8In this proposed article, BF seeks to codify the ideas he had expressed in a July 10 letter to Benjamin Vaughan and in two related essays: XXXVII, 610, 617–20. He showed the article to JA on Dec. 13, when JA came to Passy to review with him the draft of the commissioners’ joint letter to Livingston (signed on Dec. 14, below). JA’s private comment was, “This is a good Lesson to Mankind at least”: Butterfield, John Adams Diary, III, 96. BF enclosed a copy of this article in his letter to Oswald of Jan. 14 (below).

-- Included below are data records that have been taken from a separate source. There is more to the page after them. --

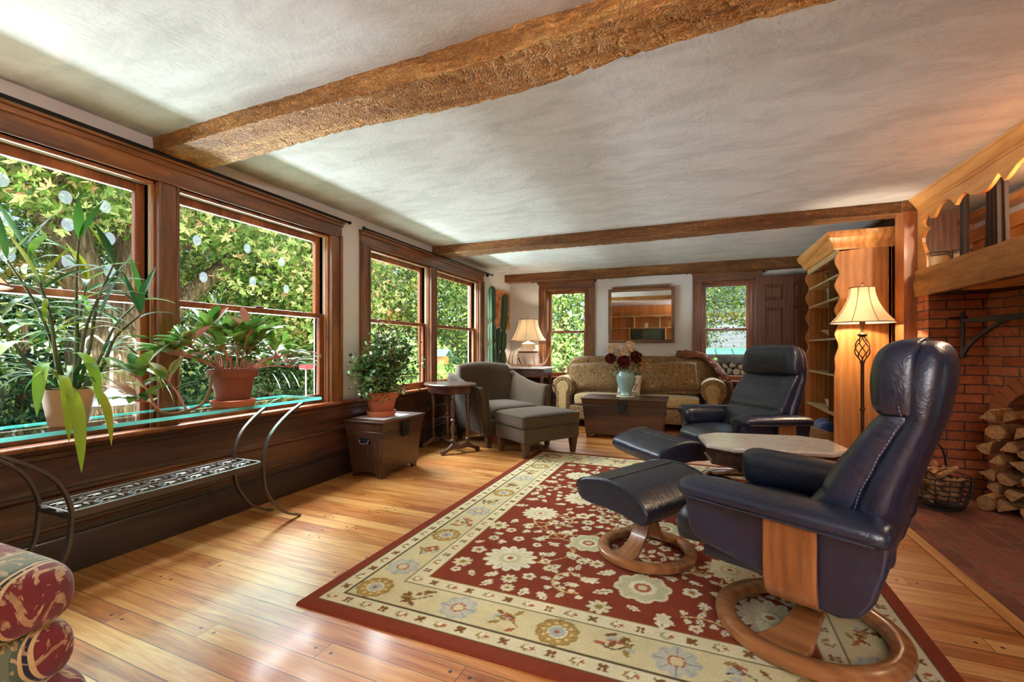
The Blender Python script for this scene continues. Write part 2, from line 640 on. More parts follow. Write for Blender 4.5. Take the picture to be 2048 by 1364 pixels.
def make_damask():
    """striped floral damask: green and red bands with thin cream and navy stripes, leafy scrolls"""
    t = NT('floral_striped_damask')
    co = t.coords()
    sep = t.n('SeparateXYZ')
    t.set(sep.inputs[0], co)
    warp = t.noise(co, 3, 2)
    u = t.math('ADD', t.math('MULTIPLY', sep.outputs[0], 4.7), t.math('ADD', t.math('MULTIPLY', sep.outputs[1], 2.6), t.math('MULTIPLY', warp, 0.35)))
    fr = t.math('FRACT', u)
    g1, g2, r1, r2 = srgb((92, 100, 76)), srgb((64, 78, 62)), srgb((100, 32, 34)), srgb((68, 22, 22))
    cream, navy = srgb((190, 168, 120)), srgb((30, 32, 44))
    band = t.ramp(fr, [(0.0, g1), (0.36, g2), (0.40, cream), (0.42, navy), (0.445, cream), (0.465, r1), (0.88, r2), (0.92, cream), (0.94, navy), (0.965, cream)], 'CONSTANT')
    lf = t.noise(t.coords(scale=(1, 1, 0.7)), 17, 3, 0.5, 3.2)
    leaf = t.ramp(lf, [(0.55, (0, 0, 0, 1)), (0.58, (1, 1, 1, 1))])
    col = t.mix(t.math('MULTIPLY', leaf, 0.7), band, t.ramp(t.noise(co, 30, 3), [(0.4, srgb((150, 128, 84))), (0.6, srgb((196, 170, 124)))]))
    return t.done(t.pbr(col, 0.85, t.bump(t.noise(co, 220, 2), 0.2, 0.002), 0, 0, 0.2, 0.2))


def make_shade(name, c, strength):
    """lamp shade cloth, lit through by its bulb"""
    t = NT(name)
    d = t.n('BsdfDiffuse')
    d.inputs[0].default_value = srgb(c)
    tr = t.n('BsdfTranslucent')
    tr.inputs[0].default_value = srgb(c)
    ms = t.n('MixShader')
    ms.inputs[0].default_value = 0.5
    t.set(ms.inputs[1], d)
    t.set(ms.inputs[2], tr)
    return t.done(ms)


def make_beam(name, dark, mid, lt):
    t = NT(name)
    co = t.coords(scale=(0.16, 1, 1))
    broad = t.noise(co, 6, 4, 0.6, 0.8)
    fine = t.noise(co, 60, 5, 0.7)
    vo = t.n('TexVoronoi')
    jc = t.n('VectorMath', operation='ADD')
    t.set(jc.inputs[0], t.coords(scale=(10, 15, 15)))
    jn = t.n('TexNoise'); jn.inputs['Scale'].default_value = 3.0
    t.set(jn.inputs['Vector'], t.coords(scale=(4, 4, 4)))
    js = t.n('VectorMath', operation='SCALE'); t.set(js.inputs[0], jn.outputs[1]); js.inputs['Scale'].default_value = 1.6
    t.set(jc.inputs[1], js.outputs[0])
    t.set(vo.inputs['Vector'], jc.outputs[0])
    ve = t.n('TexVoronoi', feature='DISTANCE_TO_EDGE')
    t.set(ve.inputs['Vector'], jc.outputs[0])
    f = t.math('ADD', t.math('MULTIPLY', broad, 0.6), t.math('MULTIPLY', fine, 0.4))
    col = t.ramp(f, [(0.32, srgb(dark)), (0.5, srgb(mid)), (0.68, srgb(lt))])
    cell = t.n('SeparateColor')
    t.set(cell.inputs[0], vo.outputs['Color'])
    col = t.mix(1.0, col, t.ramp(cell.outputs[0], [(0.0, (0.88, 0.86, 0.84, 1)), (1.0, (1.35, 1.33, 1.30, 1))]), 'MULTIPLY')
    col = t.mix(1.0, col, t.ramp(ve.outputs[0], [(0.0, (0.60, 0.54, 0.48, 1)), (0.07, (1, 1, 1, 1))]), 'MULTIPLY')  # tool-mark edges, with their shade painted into the colour
    h = t.math('ADD', t.math('MULTIPLY', t.math('MINIMUM', ve.outputs[0], 0.35), 2.2), t.math('ADD', t.math('MULTIPLY', cell.outputs[1], 0.6), t.math('MULTIPLY', fine, 0.3)))
    return t.done(t.pbr(col, 0.62, t.bump(h, 0.55, 0.018), 0, 0.0, 0.35))


def make_vcol(name, attr, rough=0.95, bump=0.5, bscale=420):
    t = NT(name)
    a = t.n('Attribute', attribute_name=attr)
    nz = t.noise(t.coords(), bscale, 2)
    col = t.mix(0.5, a.outputs[0], t.ramp(t.math('ADD', t.math('MULTIPLY', t.noise(t.coords(), 130, 3, 0.8), 0.6), t.math('MULTIPLY', t.noise(t.coords(), 9, 4, 0.7), 0.4)), [(0.36, (0.60, 0.58, 0.55, 1)), (0.64, (1.22, 1.2, 1.18, 1))]), 'MULTIPLY')
    return t.done(t.pbr(col, rough, t.bump(nz, bump, 0.006), 0, 0, 0.05, 0.0))


M = {}
M['floor'] = make_floor()
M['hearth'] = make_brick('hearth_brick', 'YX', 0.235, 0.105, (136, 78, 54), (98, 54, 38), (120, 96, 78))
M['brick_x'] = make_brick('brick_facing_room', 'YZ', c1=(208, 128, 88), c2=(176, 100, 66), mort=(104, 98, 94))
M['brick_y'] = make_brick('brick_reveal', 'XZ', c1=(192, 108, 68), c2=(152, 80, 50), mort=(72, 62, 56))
M['ceiling'] = make_plaster('ceiling_plaster', (204, 206, 208), 0.6, 48, 0.06)
M['wall'] = make_plaster('wall_plaster', (218, 216, 214), 0.12, 60, 0.01)
M['trim'] = wood('window_trim_wood', (70, 38, 20), (118, 72, 40), (156, 104, 64), 'Y', 1.6, 0.35, 0.15, knots=False)
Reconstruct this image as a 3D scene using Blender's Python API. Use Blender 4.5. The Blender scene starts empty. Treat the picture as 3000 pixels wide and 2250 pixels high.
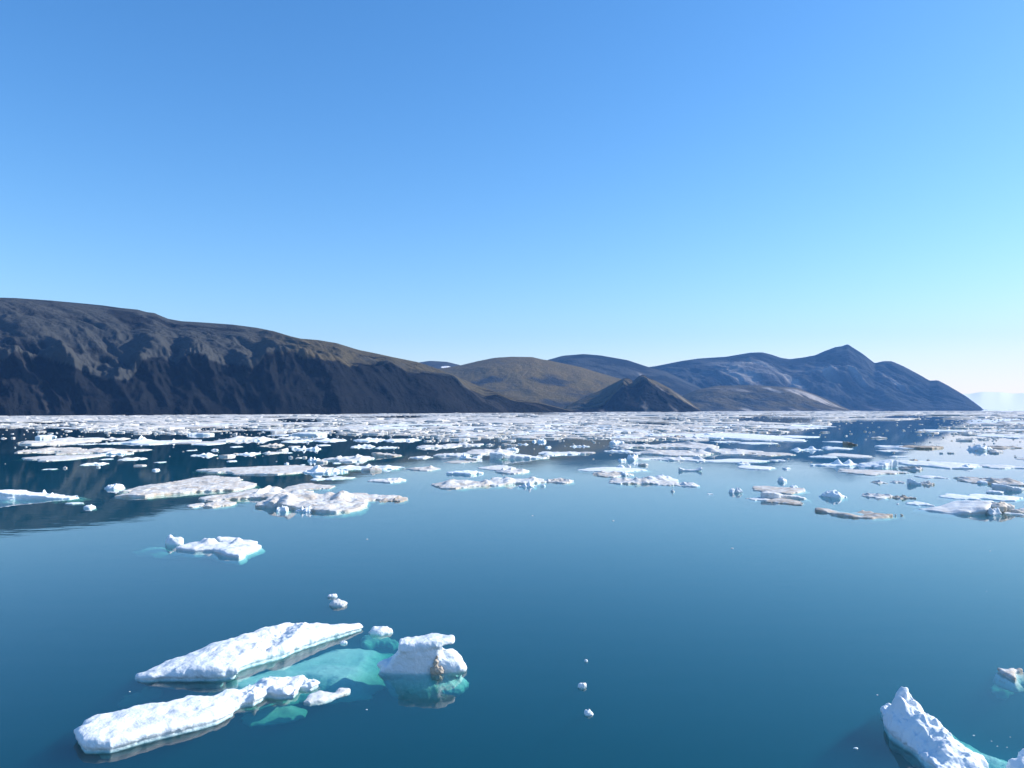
import bpy, math, random
import numpy as np

random.seed(7)
RNG = np.random.default_rng(11)
R = math.radians
COL = bpy.context.scene.collection
SC = bpy.context.scene

# ------------------------------------------------------------------ camera
CAM_H = 10.0
F_PX, CX, CY = 2354.0, 1500.0, 1125.0          # in pixels of a 3000 x 2250 frame
PITCH, ROLL = R(1.90), R(-0.235)
cam_data = bpy.data.cameras.new("camera")
cam_data.sensor_width = 36.0
cam_data.lens = 36.0 * F_PX / 3000.0
cam_data.clip_start = 0.2
cam_data.clip_end = 120000.0
cam = bpy.data.objects.new("camera", cam_data)
COL.objects.link(cam)
cam.location = (0, 0, CAM_H)
import mathutils
cam.rotation_euler = (mathutils.Matrix.Rotation(R(90) + PITCH, 3, 'X') @ mathutils.Matrix.Rotation(ROLL, 3, 'Z')).to_euler()
SC.camera = cam
_M = np.array((mathutils.Matrix.Rotation(R(90) + PITCH, 3, 'X') @ mathutils.Matrix.Rotation(ROLL, 3, 'Z')))

def ray(px, py):
    d = _M @ np.array([(px - CX) / F_PX, -(py - CY) / F_PX, -1.0])
    return d

def ground(px, py, z=0.0):
    """world point at height z on the sight line through a photo pixel"""
    d = ray(px, py)
    t = (z - CAM_H) / min(d[2], -1e-5)
    return np.array([d[0] * t, d[1] * t, z])

def at_depth(px, py, Y):
    d = ray(px, py)
    t = Y / d[1]
    return np.array([d[0] * t, Y, CAM_H + d[2] * t])

# ------------------------------------------------------------------ sky, sun, exposure
SUN_AZ, SUN_EL = 79.0, 31.0                     # azimuth from the view direction towards the right
world = bpy.data.worlds.new("World")
SC.world = world
world.use_nodes = True
wn = world.node_tree.nodes; wl = world.node_tree.links
wn.clear()
sky = wn.new('ShaderNodeTexSky'); sky.sky_type = 'NISHITA'; sky.sun_disc = False
sky.sun_elevation = R(SUN_EL); sky.sun_rotation = R(SUN_AZ)
sky.altitude = 0; sky.air_density = 1.0; sky.dust_density = 0.34; sky.ozone_density = 3.8
bg = wn.new('ShaderNodeBackground'); bg.inputs['Strength'].default_value = 0.138
wo = wn.new('ShaderNodeOutputWorld')
hs = wn.new('ShaderNodeHueSaturation'); hs.inputs['Saturation'].default_value = 1.24
wb = wn.new('ShaderNodeMix'); wb.data_type = 'RGBA'; wb.blend_type = 'MULTIPLY'; wb.inputs[0].default_value = 1.0; wb.inputs[7].default_value = (1.04, 0.995, 1.01, 1)
wl.new(sky.outputs[0], hs.inputs['Color']); wl.new(hs.outputs[0], wb.inputs[6])
# soft shoulder so that the brightest sky near the horizon pales instead of clipping
sp = wn.new('ShaderNodeSeparateColor'); cb = wn.new('ShaderNodeCombineColor'); wl.new(wb.outputs[2], sp.inputs[0])
for k in range(3):
    def wm(op, a, b):
        n = wn.new('ShaderNodeMath'); n.operation = op
        for q, v in ((0, a), (1, b)):
            if hasattr(v, 'is_output'): wl.new(v, n.inputs[q])
            else: n.inputs[q].default_value = v
        return n.outputs[0]
    c = sp.outputs[k]; p4 = wm('POWER', wm('MULTIPLY', c, (0.13, 0.152, 0.135)[k]), 4.0)
    wl.new(wm('DIVIDE', c, wm('POWER', wm('ADD', p4, 1.0), 0.25)), cb.inputs[k])
wl.new(cb.outputs[0], bg.inputs[0]); wl.new(bg.outputs[0], wo.inputs[0])

sd = bpy.data.lights.new("sun", 'SUN'); sd.energy = 4.2; sd.angle = R(0.53); sd.color = (1.0, 0.95, 0.88)
sun = bpy.data.objects.new("sun", sd); COL.objects.link(sun)
sv = mathutils.Vector((math.sin(R(SUN_AZ)) * math.cos(R(SUN_EL)), math.cos(R(SUN_AZ)) * math.cos(R(SUN_EL)), math.sin(R(SUN_EL))))
sun.rotation_euler = sv.to_track_quat('Z', 'Y').to_euler()
sun.location = (2000, 1500, 1500)

SC.view_settings.view_transform = 'Standard'
SC.view_settings.look = 'None'
SC.view_settings.exposure = 0.70
SC.view_settings.gamma = 1.0
SC.render.engine = 'CYCLES'
SC.cycles.use_denoising = True
SC.cycles.max_bounces = 6
SC.cycles.diffuse_bounces = 2
SC.cycles.glossy_bounces = 3
SC.cycles.transmission_bounces = 2
SC.cycles.volume_bounces = 1
SC.cycles.transparent_max_bounces = 12

# ------------------------------------------------------------------ helpers
def tag(o, label=None, cat=None, group=None, kind=None):
    if label: o["label"] = label
    if cat: o["category"] = cat
    if group: o["group"] = group
    if kind: o["kind"] = kind
    return o

def mesh_obj(name, V, F, mat, parent=None, smooth=True, loc=(0, 0, 0)):
    me = bpy.data.meshes.new(name)
    V = np.asarray(V, dtype=np.float32); F = np.asarray(F, dtype=np.int32)
    k = F.shape[1]
    me.vertices.add(len(V)); me.vertices.foreach_set("co", V.ravel())
    me.loops.add(F.size); me.loops.foreach_set("vertex_index", F.ravel())
    me.polygons.add(len(F))
    me.polygons.foreach_set("loop_start", np.arange(len(F), dtype=np.int32) * k)
    me.polygons.foreach_set("use_smooth", np.full(len(F), smooth, dtype=bool))
    me.update(calc_edges=True); me.validate()
    me.materials.append(mat)
    o = bpy.data.objects.new(name, me); COL.objects.link(o)
    o.location = loc
    if parent: o.parent = parent
    return o

def set_attr(o, name, vals):
    a = o.data.attributes.new(name, 'FLOAT', 'POINT')
    a.data.foreach_set("value", np.asarray(vals, dtype=np.float32))

_T = RNG.random((64, 64, 64)).astype(np.float32) * 2 - 1
def noise3(x, y, z):
    x, y, z = np.broadcast_arrays(np.asarray(x, float), np.asarray(y, float), np.asarray(z, float))
    xi = np.floor(x).astype(int); yi = np.floor(y).astype(int); zi = np.floor(z).astype(int)
    fx = x - xi; fy = y - yi; fz = z - zi
    fx = fx * fx * (3 - 2 * fx); fy = fy * fy * (3 - 2 * fy); fz = fz * fz * (3 - 2 * fz)
    xi &= 63; yi &= 63; zi &= 63; x1 = (xi + 1) & 63; y1 = (yi + 1) & 63; z1 = (zi + 1) & 63
    a = _T[xi, yi, zi] * (1 - fx) + _T[x1, yi, zi] * fx
    b = _T[xi, y1, zi] * (1 - fx) + _T[x1, y1, zi] * fx
    c = _T[xi, yi, z1] * (1 - fx) + _T[x1, yi, z1] * fx
    d = _T[xi, y1, z1] * (1 - fx) + _T[x1, y1, z1] * fx
    return (a * (1 - fy) + b * fy) * (1 - fz) + (c * (1 - fy) + d * fy) * fz

def fbm(x, y, z, o=4, g=0.5):
    s = 0; a = 1; n = 0
    for i in range(o):
        s = s + a * noise3(x * 2.03 ** i + 13.7 * i, y * 2.03 ** i + 5.1 * i, z * 2.03 ** i + 9.3 * i); n += a; a *= g
    return s / n

def ridged(x, y, z, o=4, g=0.5):
    s = 0; a = 1; n = 0
    for i in range(o):
        s = s + a * (1 - np.abs(noise3(x * 2.1 ** i + 3.7 * i, y * 2.1 ** i + 7.1 * i, z * 2.1 ** i)) * 2); n += a; a *= g
    return s / n

def sstep(a, b, x):
    t = np.clip((x - a) / (b - a), 0, 1); return t * t * (3 - 2 * t)

# ------------------------------------------------------------------ materials
def nmat(name):
    m = bpy.data.materials.new(name); m.use_nodes = True
    nt = m.node_tree; nt.nodes.clear()
    out = nt.nodes.new('ShaderNodeOutputMaterial')
    return m, nt, nt.nodes.new, nt.links.new, out

def mixc(N, L, fac, a, b, bt='MIX'):
    n = N('ShaderNodeMix'); n.data_type = 'RGBA'; n.blend_type = bt
    for s, v in ((n.inputs[0], fac), (n.inputs[6], a), (n.inputs[7], b)):
        if hasattr(v, 'is_output'): L(v, s)
        elif isinstance(v, (int, float)): s.default_value = v
        else: s.default_value = (*v, 1)
    return n.outputs[2]

def mth(N, L, op, a, b=None, c=None, clamp=False):
    n = N('ShaderNodeMath'); n.operation = op; n.use_clamp = clamp
    for i, v in enumerate((a, b, c)):
        if v is None: continue
        if hasattr(v, 'is_output'): L(v, n.inputs[i])
        else: n.inputs[i].default_value = v
    return n.outputs[0]

def ntex(N, L, vec, scale, detail=4, rough=0.55, out='Fac'):
    n = N('ShaderNodeTexNoise'); n.inputs['Scale'].default_value = scale
    n.inputs['Detail'].default_value = detail; n.inputs['Roughness'].default_value = rough
    if vec is not None: L(vec, n.inputs['Vector'])
    return n.outputs[out]

def mrange(N, L, v, a, b, c=0.0, d=1.0):
    n = N('ShaderNodeMapRange'); n.interpolation_type = 'SMOOTHSTEP'
    n.inputs[1].default_value = a; n.inputs[2].default_value = b; n.inputs[3].default_value = c; n.inputs[4].default_value = d
    L(v, n.inputs[0]); return n.outputs[0]

def make_ice():
    m, nt, N, L, out = nmat('glacier_ice_and_snow')
    geo = N('ShaderNodeNewGeometry'); pos = geo.outputs['Position']
    sep = N('ShaderNodeSeparateXYZ'); L(pos, sep.inputs[0]); z = sep.outputs[2]
    sn = N('ShaderNodeSeparateXYZ'); L(geo.outputs['True Normal'], sn.inputs[0])
    at = N('ShaderNodeAttribute'); at.attribute_type = 'OBJECT'; at.attribute_name = 'dirt'; dirt = at.outputs['Fac']
    n1 = ntex(N, L, pos, 0.9, 5, 0.6); n2 = ntex(N, L, pos, 6.0, 4, 0.6); n3 = ntex(N, L, pos, 0.25, 3, 0.5)
    base = mixc(N, L, n1, (0.68, 0.77, 0.83), (0.88, 0.87, 0.85))
    # bare clear ice near and under the waterline, blue-green
    wet = mrange(N, L, mth(N, L, 'ADD', z, mth(N, L, 'MULTIPLY', mth(N, L, 'SUBTRACT', n2, 0.5), 0.16)), 0.10, -0.02)
    base = mixc(N, L, mth(N, L, 'MULTIPLY', wet, 0.75), base, (0.60, 0.76, 0.74))
    # steep bare faces slightly bluer than the snow on top
    steep = mrange(N, L, sn.outputs[2], 0.55, 0.1)
    base = mixc(N, L, mth(N, L, 'MULTIPLY', steep, 0.35), base, (0.60, 0.76, 0.90))
    # silt stain: amount per floe times two patchy noises
    pat = mth(N, L, 'ADD', mrange(N, L, n1, 0.38, 0.68), mrange(N, L, n2, 0.52, 0.72))
    d = mth(N, L, 'MULTIPLY', mth(N, L, 'ADD', mth(N, L, 'MULTIPLY', pat, 1.5), 1.0), dirt, clamp=True)
    silt = mixc(N, L, mth(N, L, 'MULTIPLY', mth(N, L, 'SUBTRACT', mth(N, L, 'MULTIPLY', dirt, n3), 0.20), 3.5, clamp=True), (0.54, 0.47, 0.39), (0.27, 0.215, 0.16))
    base = mixc(N, L, d, base, silt)
    bs = N('ShaderNodeBsdfPrincipled'); L(base, bs.inputs['Base Color'])
    bs.inputs['Roughness'].default_value = 0.55; bs.inputs['IOR'].default_value = 1.31
    bs.inputs['Specular IOR Level'].default_value = 0.3
    b1 = N('ShaderNodeBump'); b1.inputs['Distance'].default_value = 0.05; b1.inputs['Strength'].default_value = 0.6
    vo = N('ShaderNodeTexVoronoi'); vo.inputs['Scale'].default_value = 11.0; L(pos, vo.inputs['Vector'])
    nb = mth(N, L, 'ADD', mth(N, L, 'MULTIPLY', vo.outputs['Distance'], 0.35), mth(N, L, 'ADD', ntex(N, L, pos, 4.0, 8, 0.74), mth(N, L, 'MULTIPLY', ntex(N, L, pos, 40.0, 3, 0.6), 0.25)))
    b0 = N('ShaderNodeBump'); b0.inputs['Distance'].default_value = 0.22; b0.inputs['Strength'].default_value = 0.22
    L(ntex(N, L, pos, 1.1, 5, 0.65), b0.inputs['Height']); L(b0.outputs[0], b1.inputs['Normal'])
    L(nb, b1.inputs['Height']); L(b1.outputs[0], bs.inputs['Normal'])
    L(bs.outputs[0], out.inputs[0])
    return m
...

It was incorporated verbatim into the drafts of the definitive treaty that the American commissioners presented to David Hartley in the summer of 1783. Though those drafts were not adopted, a version of this article did get incorporated into the 1785 Treaty of Amity and Commerce with Prussia, signed by BF just before he left France: Giunta, Emerging Nation, I, 872, 910; II, 711, 810.

9Made under Oswald’s direction from the texts enclosed in BF’s letter to him of Jan. 14, 1783. It closely resembles the version WTF printed in Memoirs, II, 422.

1This first sentence was an adaptation of Article 22 of the 1778 Franco-American Treaty of Amity and Commerce (XXV, 615), and the analogous Article 18 of the Dutch-American Treaty of Amity and Commerce (Giunta, Emerging Nation, II, 978–9), which JA had signed in October. The major difference between them was in the length of time the merchants would be allowed; the French treaty provided for a six-month term, but the Dutch treaty provided for nine months. BF followed what JA had just negotiated.

2This word is missing in the MS but present in subsequent versions of the article and in WTF, Memoirs.